I was looking for Helen Ousalet. She lives in Moss Bluff north of Lake Charles. Her home is set far off the road on a once heavily wooded lot. The handpainted sign on her driveway read 1612: the sign on her other driveway read 1261. The house was set back too far to read the numbers above the door. I knocked and was met by a sprightly mid-80s year old woman.

She proudly gave me a tour of her yard while I measured her home for a blue roof. "Lived here some 50 years. Should have seen my garden before the storm." She had fled. Her son had stayed "to keep an eye on thangs." After about two weeks, her son finally reached with news of her home. "Mama, it's fine. All the trees, every-a-one, came down. Narry a one hit the house. All you lost was one pane of glass. You can come home now."

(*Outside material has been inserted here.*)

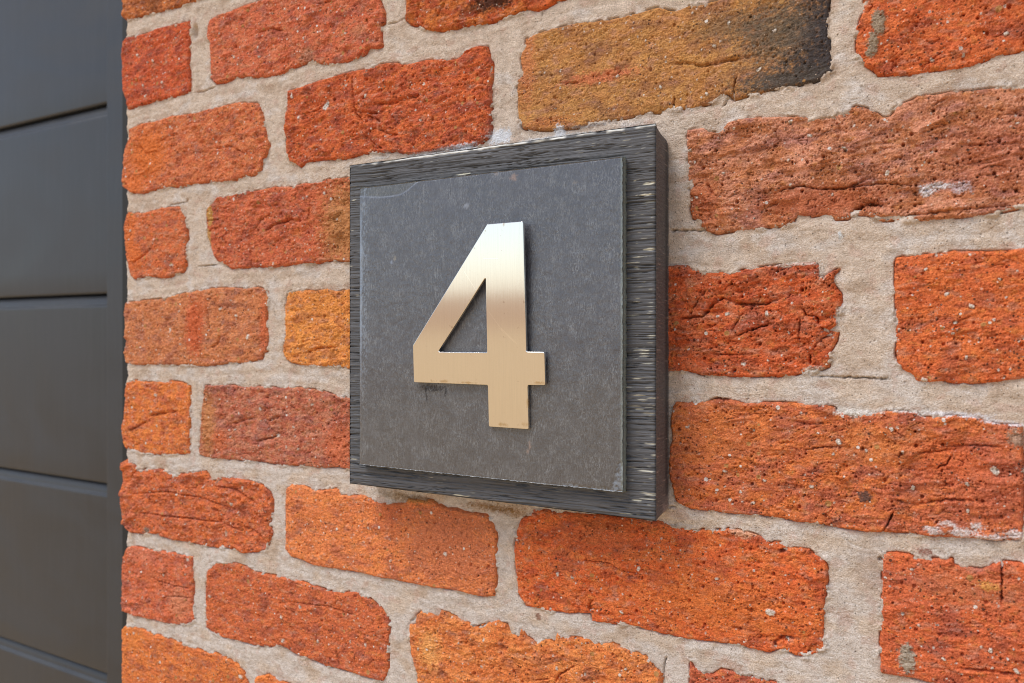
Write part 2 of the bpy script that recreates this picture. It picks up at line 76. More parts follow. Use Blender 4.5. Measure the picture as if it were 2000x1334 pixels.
BLOB = [(-54.9, 144.5, 32, 30, '#77695a', 0.85, 'r2c', 0.12), (-39.3, 144.0, 22, 34, '#4a4444', 1, 'r2c', 0.25), (-45.6, 125.6, 22, 14, '#484242', 1, 'r2c', 0.35), (-62.0, 123.8, 28, 8, '#5f564e', 0.95, 'r2c', 0.3), (-89.2, 156.2, 22, 9, '#7b6a55', 0.6, 'b', 0.3), (-69.2, 149.7, 20, 14, '#6d6150', 0.6, 'b', 0.3), (-158.8, 141.6, 24, 4, '#b85c3c', 0.85, 'b', 0.4), (-204.0, 157.9, 7, 30, '#b4623a', 0.7, 'b', 0.3), (-190.1, 120.4, 20, 4, '#b4602f', 0.6, 'b', 0.3), (-225.6, 198.0, 20, 7, '#3f2018', 0.95, 'b', 0.5), (-190.1, 188.2, 12, 8, '#c0501a', 0.7, 'b', 0.4), (-543.0, 143.2, 26, 24, '#c86020', 1, 'r2a', 0.5), (-560.9, 120.5, 14, 10, '#cc5f1c', 0.8, 'b', 0.5), (-477.4, 120.3, 30, 12, '#c0603c', 0.5, 'b', 0.3), (-339.8, 72.3, 26, 36, '#aa6c40', 0.9, 'b', 0.4), (-471.7, 89.0, 3.2, 9, '#b88246', 1, 'b', 0.9), (-472.9, 71.8, 2.4, 9, '#a97544', 1, 'b', 0.9), (-383.6, 70.7, 4, 3, '#c8642c', 0.7, 'b', 0.5), (-488.8, 4.7, 11, 24, '#b94e26', 0.9, 'b', 0.7), (-480.2, 20.1, 8, 10, '#b8532c', 0.6, 'b', 0.5), (-420.8, 22.8, 8, 8, '#b9683f', 0.7, 'b', 0.5), (-415.7, 4.4, 5, 24, '#bd5630', 0.8, 'b', 0.5), (-256.4, -128.0, 42, 36, '#b7603f', 0.85, 'b', 0.35), (-303.6, -114.5, 16, 14, '#b35232', 0.6, 'b', 0.35), (-45.6, 63.0, 34, 10, '#a14a2a', 0.75, 'b', 0.4), (-102.2, 66.4, 12, 16, '#ab5026', 0.7, 'b', 0.4), (28.7, 77.8, 30, 20, '#a5513a', 0.6, 'b', 0.3), (-474.5, -68.5, 10, 30, '#b3703f', 0.7, 'b', 0.4), (-460.6, -79.1, 10, 10, '#c25a2e', 0.7, 'b', 0.4), (-346.5, -74.8, 14, 20, '#c05a34', 0.7, 'b', 0.4), (-565.5, 83.7, 8, 30, '#c85f20', 0.8, 'b', 0.5), (-559.0, 62.6, 10, 12, '#c85c1c', 0.8, 'b', 0.5), (24.9, -66.3, 30, 26, '#b3543c', 0.65, 'b', 0.3), (-94.3, -51.7, 40, 20, '#c26832', 0.5, 'b', 0.3), (-23.4, -51.9, 30, 12, '#bd6b36', 0.4, 'b', 0.3), (7.6, -56.5, 18, 10, '#c2511e', 0.5, 'b', 0.4), (-25.6, -75.9, 3.2, 3, '#5a4a46', 0.9, 'b', 0.7), (-506.3, -208.6, 14, 12, '#c27356', 0.7, 'b', 0.5), (-552.6, -177.5, 20, 5, '#c9705a', 0.6, 'b', 0.4), (-536.8, -193.5, 20, 10, '#b5552c', 0.6, 'b', 0.4), (-161.8, -112.6, 30, 10, '#ad5230', 0.6, 'b', 0.3), (-94.3, -137.9, 50, 16, '#cb6522', 0.6, 'b', 0.3), (-81.6, -99.7, 8, 3, '#cf9a84', 0.7, 'b', 0.5), (17.3, -111.9, 30, 10, '#bb6a4a', 0.5, 'b', 0.3), (23.0, -109.9, 5, 2, '#cc8a44', 0.8, 'b', 0.6), (-271.6, -197.0, 10, 14, '#d6904e', 0.6, 'b', 0.4), (-213.5, -200.3, 30, 10, '#c8642c', 0.5, 'b', 0.3), (-565.5, -243.6, 20, 16, '#d0702a', 0.6, 'b', 0.3), (-536.8, 259.9, 10, 8, '#6a3418', 0.6, 'b', 0.5), (-328.9, 199.7, 8, 5, '#a5644a', 0.6, 'b', 0.4), (-374.1, 190.8, 9, 8, '#8a6050', 0.6, 'b', 0.5), (-0.4, 64.6, 4.2, 2.6, '#eee8e8', 0.95, 'b', 0.6), (5.6, 66.3, 5, 1.8, '#eae4e4', 0.9, 'b', 0.6), (13.1, 64.7, 4.5, 2.8, '#d8c8cc', 0.75, 'b', 0.5), (2.0, -88.0, 4, 2, '#ece4e0', 0.85, 'b', 0.6), (13.4, -87.7, 6, 2.6, '#ece4e0', 0.85, 'b', 0.6), (18.3, -84.4, 3, 2, '#ece4e0', 0.85, 'b', 0.6), (24.9, -88.5, 6, 2, '#ece4e0', 0.8, 'b', 0.6), (33.3, -86.3, 5, 2.6, '#ece4e0', 0.85, 'b', 0.6), (7.6, -84.3, 4, 1.5, '#ece4e0', 0.7, 'b', 0.6), (-356.9, 153.5, 2.2, 2.6, '#efe6dc', 1, 'b', 0.9), (-387.9, 165.8, 1.1, 2, '#efe6dc', 1, 'b', 0.9), (-355.5, 154.7, 1.2, 3, '#efe6dc', 1, 'b', 0.9), (-455.2, -147.6, 1.6, 3, '#cdb29c', 0.8, 'b', 0.7), (-546.2, -156.7, 4, 3, '#8f8274', 0.9, 'b', 0.7), (-20.4, 143.9, 2.6, 7, '#ab967e', 1, 'b', 0.85), (-18.7, 143.6, 1.6, 6, '#ab967e', 1, 'b', 0.85), (-22.1, 134.7, 2.4, 6, '#ab967e', 1, 'b', 0.85), (-23.4, 131.4, 2, 3, '#ab967e', 1, 'b', 0.85), (-8.2, -148.0, 3.6, 7, '#b7a692', 1, 'b', 0.9), (-8.0, -142.8, 1, 3, '#b7a692', 1, 'b', 0.9), (33.3, -44.6, 4, 4, '#ab9580', 0.8, 'b', 0.7), (-36.6, -36.6, 3.5, 1.8, '#e8e0d6', 0.9, 'x', 0.6), (-31.0, -37.0, 3.5, 1.8, '#e8e0d6', 0.9, 'x', 0.6), (-23.4, -36.2, 6, 1.1, '#ece4dc', 0.9, 'x', 0.6), (-12.8, -35.0, 8, 1, '#ece4dc', 0.9, 'x', 0.6), (-1.4, -35.8, 4, 1.6, '#e8e0d8', 0.9, 'x', 0.6), (7.6, -35.6, 9, 1.4, '#ece6e6', 0.95, 'x', 0.6), (17.3, -36.0, 8, 1.2, '#ece6e6', 0.95, 'x', 0.6), (25.9, -38.2, 6, 1, '#ece6e6', 0.9, 'x', 0.6), (33.3, -38.9, 5, 1, '#ece6e6', 0.9, 'x', 0.6), (-57.2, 33.9, 14, 0.9, '#d8ccc0', 0.8, 'x', 0.6), (-37.5, 7.8, 1, 6, '#d9cfc4', 0.9, 'x', 0.6), (-44.5, 28.7, 1.6, 3, '#d5cabd', 0.9, 'x', 0.6), (-47.9, -17.2, 5, 2, '#cfc2b2', 0.8, 'x', 0.6), (-222.1, 116.8, 8, 5, '#eeeef0', 1, 'x', 0.7), (-183.0, 113.1, 4, 6, '#e8e8ea', 1, 'x', 0.7), (-193.4, 111.4, 14, 1.6, '#e8e8ea', 1, 'x', 0.6), (-174.2, 111.9, 12, 1.2, '#d0ccc8', 0.9, 'x', 0.6), (-249.0, 113.3, 14, 2.4, '#e4e4e6', 0.95, 'x', 0.6), (-275.5, 112.6, 14, 1.4, '#e0dcd8', 0.9, 'x', 0.6), (-311.9, 114.1, 10, 1, '#d8d0c8', 0.8, 'x', 0.6), (-225.2, 114.5, 4, 2, '#e6e6e8', 1, 'x', 0.5), (-215.9, 117.2, 1.5, 5, '#e6e6e8', 0.8, 'x', 0.5), (-182.7, 114.8, 3, 4, '#e2e0e0', 0.95, 'x', 0.5), (-185.3, 111.6, 8, 1.6, '#e2e0e0', 0.9, 'x', 0.5), (-200.0, 111.4, 8, 1.8, '#e2e0e0', 0.9, 'x', 0.5), (-247.1, 113.7, 9, 2, '#dcdce0', 0.85, 'x', 0.5), (-264.0, 113.2, 7, 1.6, '#d4d0cc', 0.8, 'x', 0.5), (-305.6, 116.1, 3, 2, '#d4cac0', 0.8, 'x', 0.5), (-164.9, 115.6, 18, 1, '#b9b0aa', 0.8, 'x', 0.5), (-283.4, -104.2, 16, 3, '#8a6432', 0.7, 'x', 0.35), (-299.5, -103.6, 16, 3, '#8d7350', 0.6, 'm', 0.35), (-227.4, -103.5, 22, 2.6, '#93672c', 0.8, 'x', 0.35), (-213.5, -104.9, 12, 3, '#93672c', 0.6, 'x', 0.35), (-155.8, -104.0, 30, 5, '#9b4a22', 0.6, 'b', 0.3), (-36.6, 47.0, 1, 1.8, '#e9edf0', 1, 'm', 0.9), (-0.8, -98.7, 4, 2, '#a06a5a', 0.8, 'm', 0.6), (-38.8, 102.6, 10, 2, '#b59a80', 0.4, 'm', 0.3), (-23.4, -111.4, 8, 14, '#b39a8a', 0.5, 'm', 0.4), (-34.3, -134.8, 4, 6, '#c49a86', 0.5, 'm', 0.4), (-86.6, -167.6, 8, 3, '#bb8f76', 0.6, 'm', 0.4), (-196.7, -162.8, 2, 2, '#8a5a44', 0.8, 'm', 0.7)]  # dark blob on the brick below the plaque paints the plaque's soft shade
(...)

I looked over the large, carefully raked yard. "I take car of the place myself. Good exercise." Huge piles of stumps, logs and branches lay along the road awaiting the debris trucks. I praised her cleanup job and she proudly told me her boys had done it. "Took out my lilly garden, though."

On the left some color; a tree I'd never seen was flowering. I commented how remarkable that so soon after the storm, amoung such distruction, to find a beautiful flowering tree. I asked what it was. "Why honey, that's a Confederate Rose", she answered brightly. We laughed. Lake Charles will rise again.

I was done. I shook her hand and said, "Mrs. Ousalet, the contractors should be by in three or four days to install your roof; long before the next rain." She looked at me, "I'm not Ousalet. She lives down the street. I'm a Brien." After a moment of stunned silence, we both laughed again. I promised she'd still get her roof. She invited me back "anytime" for a glass of sweet tea. As I walked down the driveway she called out, "You keep up the good work."

Mrs. Brien never got her roof but Mrs. Ousalet did. I made sure of that.